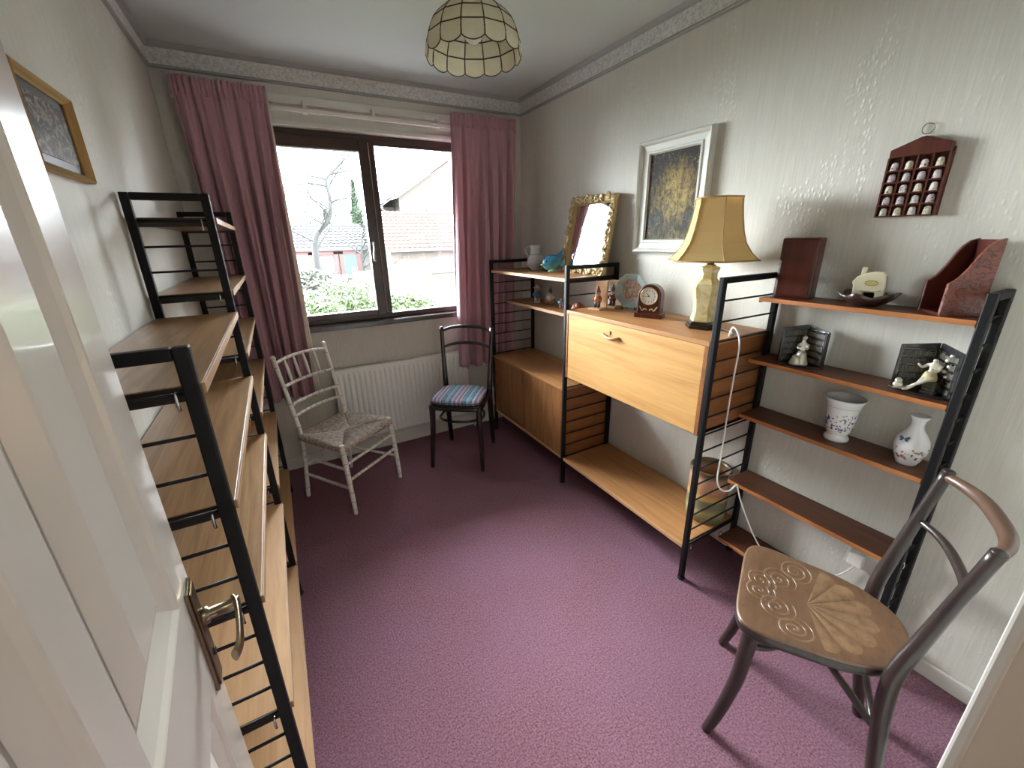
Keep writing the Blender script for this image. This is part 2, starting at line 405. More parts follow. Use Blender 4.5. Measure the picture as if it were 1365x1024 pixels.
curtain('long dusky pink curtain right of the window, behind the black chair and ladder', 1.16, 1.655, 1.13, 1.60, 2.278, .56, 2.800, 6, False)

# radiator
rad = thing('radiator', 'white ribbed panel radiator under the window', 'radiator', (.71, 2.87, .14))
b = MB()
x0, x1, nr = .222, 1.212, 27
pitch = (x1-x0-.04)/nr
def RP(u, v):
    x = lerp(x0, x1, u); z = lerp(.145, .672, v)
    q = ((x-x0-.02)/pitch) % 1.0
    e = min(1, max(0, (.672-z-.03)/.018))*min(1, max(0, (z-.175)/.018))
    inside = (x > x0+.02) and (x < x1-.02)
    d = .016*e*(min(1, max(0, 1.35-abs(q-.5)*2*1.75)/.55) if inside else 0)
    return (x, 2.866-d+(.006 if v in (0, 1) else 0), z)
b.grid(RP, 270, 30); b.build('front_panel', M['rad'], rad, fix=False)
b = MB(); b.box(x0, x1, 2.864, 2.872, .145, .672); b.box(x0, x0+.006, 2.862, 2.905, .16, .66); b.box(x1-.006, x1, 2.862, 2.905, .16, .66)
b.box(x0, x1, 2.868, 2.905, .664, .672)
b.build('casing', M['rad'], rad)
b = MB(); b.tube(cr([(x1-.03, 2.885, .165), (x1+.03, 2.885, .165), (x1+.045, 2.885, .15), (x1+.045, 2.885, 0)]), .0075, 8)
b.build('pipe', M['white_trim'], rad)
MB().lathe([(.012,0),(.014,.02),(.017,.03),(.017,.06),(.012,.066)], (x1+.045, 2.885, .15), 12).build('valve', M['white_trim'], rad)
b = MB(); b.tube(cr([(x0+.03, 2.885, .165), (x0-.02, 2.885, .165), (x0-.035, 2.885, .15), (x0-.035, 2.885, 0)]), .0075, 8)
b.build('pipe', M['white_trim'], rad)

# ------------------------------------------------------------------ door (open, seen along its face)
door = root_struct('door_1', (-.1343, -.018, 0), math.radians(5.204))   # local +y along the leaf, +x the face seen
DW = .69
stile, TH = .089, .036
py = [(stile, stile+.230), (DW-stile-.230, DW-stile)]
rows = [(.20, .882), (1.045, 1.90)]
b = MB()   # stiles and rails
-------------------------
• **Problem description**
Repeat all the data as it stands, dropping any images it holds.

• **Solution below**
Keep writing the Blender script for this image. This is part 2, starting at line 405. More parts follow. Use Blender 4.5. Measure the picture as if it were 1365x1024 pixels.
curtain('long dusky pink curtain right of the window, behind the black chair and ladder', 1.16, 1.655, 1.13, 1.60, 2.278, .56, 2.800, 6, False)

# radiator
rad = thing('radiator', 'white ribbed panel radiator under the window', 'radiator', (.71, 2.87, .14))
b = MB()
x0, x1, nr = .222, 1.212, 27
pitch = (x1-x0-.04)/nr
def RP(u, v):
    x = lerp(x0, x1, u); z = lerp(.145, .672, v)
    q = ((x-x0-.02)/pitch) % 1.0
    e = min(1, max(0, (.672-z-.03)/.018))*min(1, max(0, (z-.175)/.018))
    inside = (x > x0+.02) and (x < x1-.02)
    d = .016*e*(min(1, max(0, 1.35-abs(q-.5)*2*1.75)/.55) if inside else 0)
    return (x, 2.866-d+(.006 if v in (0, 1) else 0), z)
b.grid(RP, 270, 30); b.build('front_panel', M['rad'], rad, fix=False)
b = MB(); b.box(x0, x1, 2.864, 2.872, .145, .672); b.box(x0, x0+.006, 2.862, 2.905, .16, .66); b.box(x1-.006, x1, 2.862, 2.905, .16, .66)
b.box(x0, x1, 2.868, 2.905, .664, .672)
b.build('casing', M['rad'], rad)
b = MB(); b.tube(cr([(x1-.03, 2.885, .165), (x1+.03, 2.885, .165), (x1+.045, 2.885, .15), (x1+.045, 2.885, 0)]), .0075, 8)
b.build('pipe', M['white_trim'], rad)
MB().lathe([(.012,0),(.014,.02),(.017,.03),(.017,.06),(.012,.066)], (x1+.045, 2.885, .15), 12).build('valve', M['white_trim'], rad)
b = MB(); b.tube(cr([(x0+.03, 2.885, .165), (x0-.02, 2.885, .165), (x0-.035, 2.885, .15), (x0-.035, 2.885, 0)]), .0075, 8)
b.build('pipe', M['white_trim'], rad)

# ------------------------------------------------------------------ door (open, seen along its face)
door = root_struct('door_1', (-.1343, -.018, 0), math.radians(5.204))   # local +y along the leaf, +x the face seen
DW = .69
stile, TH = .089, .036
py = [(stile, stile+.230), (DW-stile-.230, DW-stile)]
rows = [(.20, .882), (1.045, 1.90)]
b = MB()   # stiles and rails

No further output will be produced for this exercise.